Game Of Thrones Put Up Huge Numbers Despite Episode Leak

It appears that even leaked episodes that spread like wildfire were not enough to spoil the Season 5 debut for Game of Thrones on Sunday night. Indeed, the breach that saw the first four episodes of the new season illegally released online seemed to have no effect on the show’s momentum, which managed to rake in numbers that completely blew away last year’s premiere. Could it be that piracy is the proverbial fire against which the show’s Daenerys is invulnerable?

The performance of last Sunday’s Game of Thrones Season 5 premiere saw 7.99 million viewers tune in, besting the 6.6 million posted by the 2014 Season 4 counterpart. According to numbers posted by Deadline, that's a 1.39 million or 32% jump in viewers. That is certainly an impressive feat that has also yet to reflect added viewership in the digital medium with streaming service HBO Go and the channel’s new standalone streaming platform HBO Now.

Game of Thrones has been well-established as one of the most pirated shows each year, and the sudden and dramatic leak of the first four episodes of Season 5 on the morning that its season premiere was set to air seemed to be the kind of news that could put a huge damper on the big night. However, the premiere numbers seem to indicate that people are more than content to catch the show through legitimate means. While it may be difficult to qualify their motives, it is possible that the updated streaming options for HBO may very well have presented themselves as the desirable choice.

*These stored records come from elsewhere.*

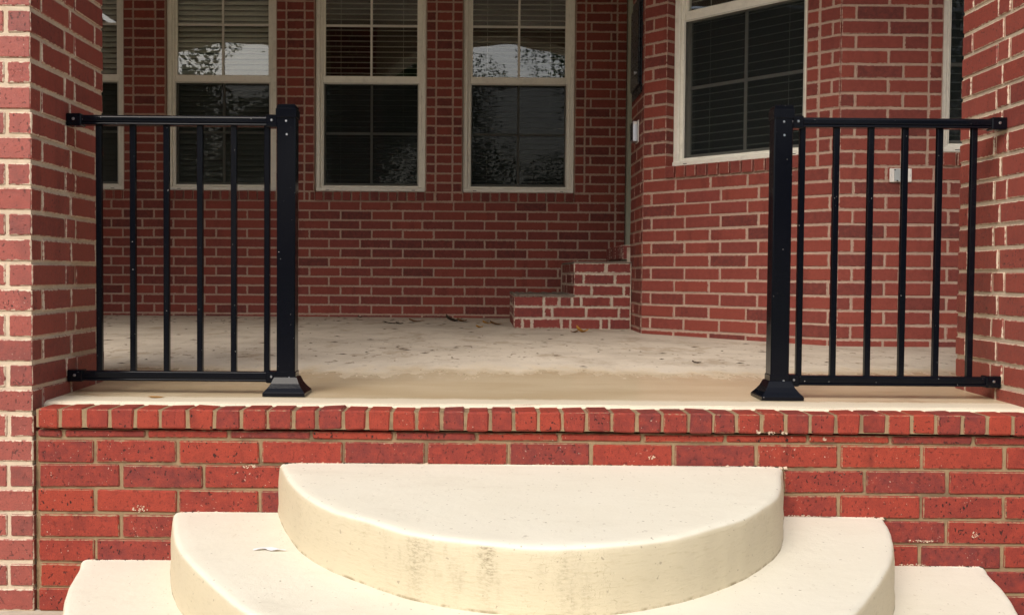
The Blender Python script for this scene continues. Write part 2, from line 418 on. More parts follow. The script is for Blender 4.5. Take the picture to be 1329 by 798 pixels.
class Wall:
    """local frame: x along the wall, y into the wall, z up"""
    def __init__(s, name, ox, oy, ang, label, brickmat, mortarmat, length, z0, z1, phase, offs, depth=.09, recess=.006):
        s.e = link(name, None, None, (ox, oy, 0), (0, 0, R(ang))); tag(s.e, label, 'wall')
        s.bm, s.mm, s.L, s.z0, s.z1, s.ph, s.offs, s.dp, s.rec = brickmat, mortarmat, length, z0, z1, phase, offs, depth, recess
        s.open = []; s.cols = []; s.nocore = []
    def opening(s, x0, x1, z0, z1): s.open.append((x0, x1, z0, z1))
    def column(s, x0, x1, z0, z1): s.cols.append((x0, x1, z0, z1))
    def build(s, hidden=lambda x, z: False, limit=300, x_start=0.0, core_ext=(0, 0)):
        B = Bricks(s.e, s.bm, limit=limit)
        k = math.floor((s.z0-s.ph)/CH)
        while True:
            za, zb = s.ph+k*CH+JT/2, s.ph+(k+1)*CH-JT/2
            if za > s.z1: break
            zc = (za+zb)/2
            cuts = []
            for o in s.open:
                if o[2]-.08 < zc < o[3]+.0: cuts.append((o[0]-JT*.0, o[1]+JT*.0))
            cols = [c for c in s.cols if c[2] < zc < c[3]]
            for c in cols: cuts.append((c[0]-.011, c[1]+.011))
            off = s.offs[k % len(s.offs)]
            for i0, i1 in sub_intervals(x_start, s.L, cuts):
                n = math.floor((i0-off)/PITCH)-1
                while off+n*PITCH < i1:
                    a, b = max(off+n*PITCH, i0), min(off+n*PITCH+BL, i1)
                    if b-a > .028: B.add(a, b, 0, s.dp, za, zb, hidden((a+b)/2, zc))
                    n += 1
            for c in cols: B.add(c[0], c[1], 0, s.dp, za, zb, hidden((c[0]+c[1])/2, zc))
            k += 1
        # rowlock sills
        for o in s.open:
            n = max(1, round((o[1]-o[0])/CH)); p = (o[1]-o[0])/n
            for i in range(n):
                B.add(o[0]+i*p+.005, o[0]+(i+1)*p-.005, -.014, s.dp, o[2]-.0755, o[2]-.004, hidden((o[0]+i*p), o[2]-.04))
        # mortar core around the openings
        xs = sorted(set([x_start+.003-core_ext[0], s.L-.003+core_ext[1]] + [v for o in s.open for v in (o[0]-.002, o[1]+.002)]))
        core = MB()
        for a, b in zip(xs[:-1], xs[1:]):
            if b-a < .003: continue
            zz = [(s.z0, s.z1)]
            for o in s.open:
                if o[0]-.003 <= a and b <= o[1]+.003: zz = sub_intervals(s.z0, s.z1, [(o[2]-.004, o[3])])
            for z_0, z_1 in zz: core.box(a, b, s.rec, .15, z_0, z_1)
        core.build('mortar', s.mm, s.e)
        B.finish()

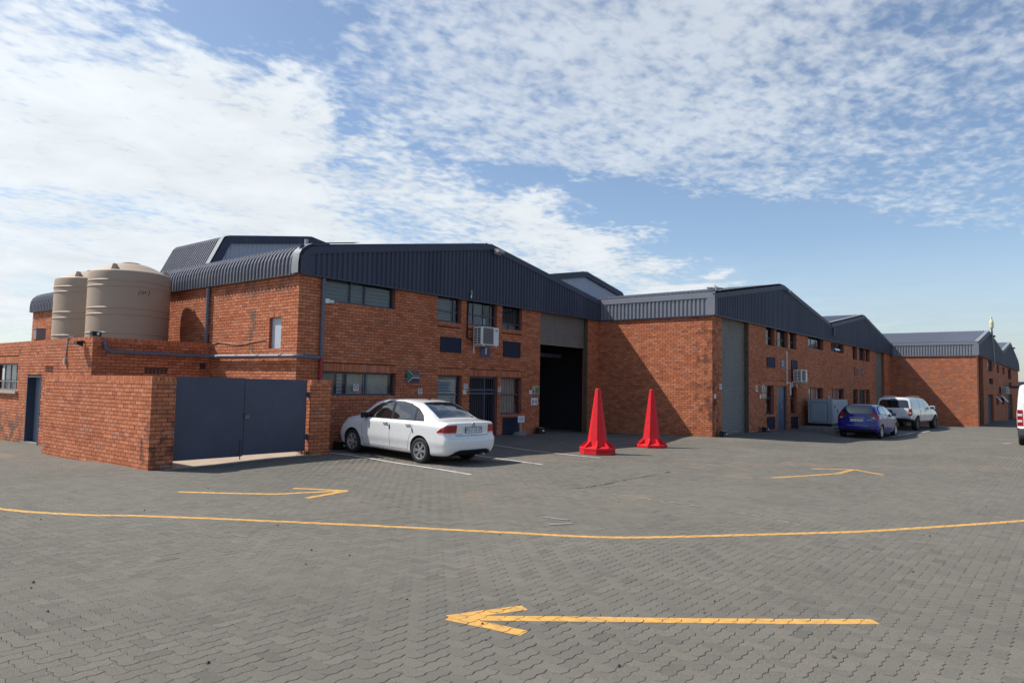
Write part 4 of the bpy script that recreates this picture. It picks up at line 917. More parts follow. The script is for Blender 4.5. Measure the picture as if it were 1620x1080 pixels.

At the end of the day, HBO and Game of Thrones are products. Many consumers certainly want the best possible version of that brand, even, in this case, when the product is not even a physical medium that you can hold in your hand like a DVD/Blu-ray. The episodes that leaked on Sunday were reportedly low-quality press screeners without HD picture. Any self-respecting connoisseur of the show would certainly want the best and legitimately acknowledged experience of the show, rather than that or some seedy torrent that also needlessly relegates the viewer experience to a morally questionable, clandestine collusion.

It does seem that the traditional firewalls like costly long-term cable commitments that kept many viewers away from the premium cable channel are slowly starting to erode with the changing face of legitimate mediums, including HBO Go and Now. Besides, while the show promises several major alterations from George R.R. Martin’s original A Song of Ice and Fire books on which the show is based, book readers still, for the most part, have a general idea of the directions in which the show is heading. In essence, spoilers are already out there if you truly feel the need to be in the know regarding several of plots that the show will still likely hit. Therefore, the motivations to spoil oneself with an inferior illegal viewing experience are fairly low. At least, that’s my humble analysis of the tremendous numbers posted for the premiere, anyway.